Tujuan ibadah dalam Islam bukan sejenis perbuatan magis, yang bermaksud mengundanag campur tangan adikodrati di dunia yang terikat dengan hukum kausalitas ( sebab akibat ). Ibadah juga bukan pemujaan yang mengandung maksud berlebihan dengan mengharapkan pertolongan dari yang Maha Kuasa. Tetapi ibadah merupakan pengabdian dan dedikasi terhadap semangat hidup yang bertujuan untuk mendapatkan keridhaan Allah SWT, karena Dia lah yang telah ‘ammah.menciptakan dan memberi kehidupan kepada manusia dan makhluk lainnya.
Macam-Macam Ibadah
Secara garis besar ibadah dapat dibagi menjadi dua macam; ibadah khassah dan ibadah ‘ammah.  Ibadah khassah ( khusus ) atau disebut juga ibadah mahdah ( ibadah yang ketentuannya pasti ), yakni ketentuan dan pelaksanaannya telah ditetapkan oleh nas dan merupakan sari ibadah kepada Allah SWT, seperti shalat, zakat, puasa Ramadhan dan haji. Sedangkan ibadah ‘ammah ( umum ), adalah semua perbuatan yang mendatangkan kebaikan dan dilaksanakan dengan niat yang ikhlas karena Allah SWT, seperti minum, makan, bekerja mencari nafkah dll. Dalam hal ini, niat menjadi sesuatu yang sangat penting. Bila seseorang bekerja dengan niat agar dapat menafkahi keluarga dan dapat mendekatkan diri kepada Allah , maka ia akan bernilai ibadah . Seseorang yang makan dengan niat untuk beribadah dengan seseorang yang makan dengan niat agar kuat dan sehat, tentunya berbeda dalam niatnya.
Dalam ibadah ‘ammah, adanya usaha untuk mendapatkan suatu kebajikan berkaitan erat dengan sikap dan prilaku seseorang dalam kehidupannya. Sikap dan prilaku itu ada hubungannya dengan tujuan hidup manusia itu sendiri. Bila manusia sadar akan dirinya, akan fungsinya dan sadar darimana ia datang dan akan kemana ia pulang, tentu dia akan mengikuti rumusan tujuan hidup yang berasal dari penciptanya.Dia tidak akan keluar dari konsepsi yang telah Allah augerahkan kepadanya. Semua fasilitas yang ada di muka bumi akan dijadikannya menjadi sesuatu yang dapat mendekatkannya dengan Allah SWT.

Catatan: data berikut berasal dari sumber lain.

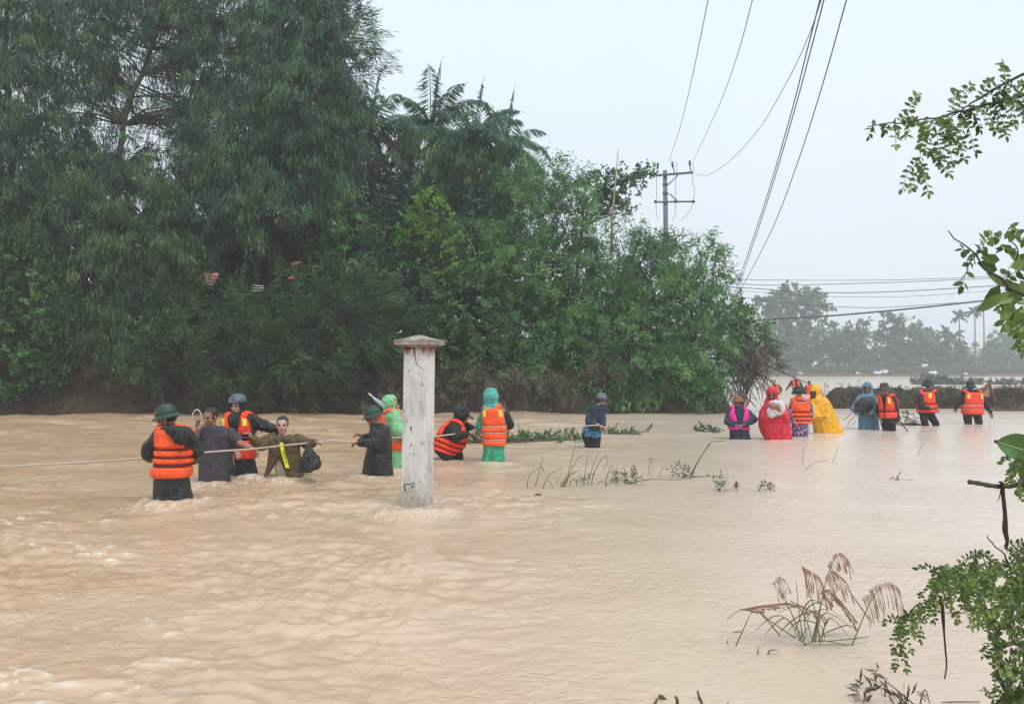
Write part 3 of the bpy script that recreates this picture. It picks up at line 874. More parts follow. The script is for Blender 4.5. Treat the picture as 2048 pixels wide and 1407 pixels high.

Manusia yang mampu menjadikan semua aktivitas dirinya untuk mendapatkan ridha Allah SWT berarti melakukan suatu amal ibadah yang amat besar artinya dalam mencapai tujuan hidup yang telah ditetapkan Allah SWT.  Yang dimaksud dengan segala aktivitas di sini ialah semua bentuk usaha yang dilakukannya, seperti bertani, berdagang, berorganisasi, buruh, sebagai pengusaha, da’i, belajar, mengajar, menarik beca dan lain sebagainya. Semuanya akan menjadi ibdah ‘ammah bila dilandasi dengan niat mencari keridhaan Allah SWT dan dilaksanakannya juga mengikuti aturan yang telah ditetapkan oleh – Nya.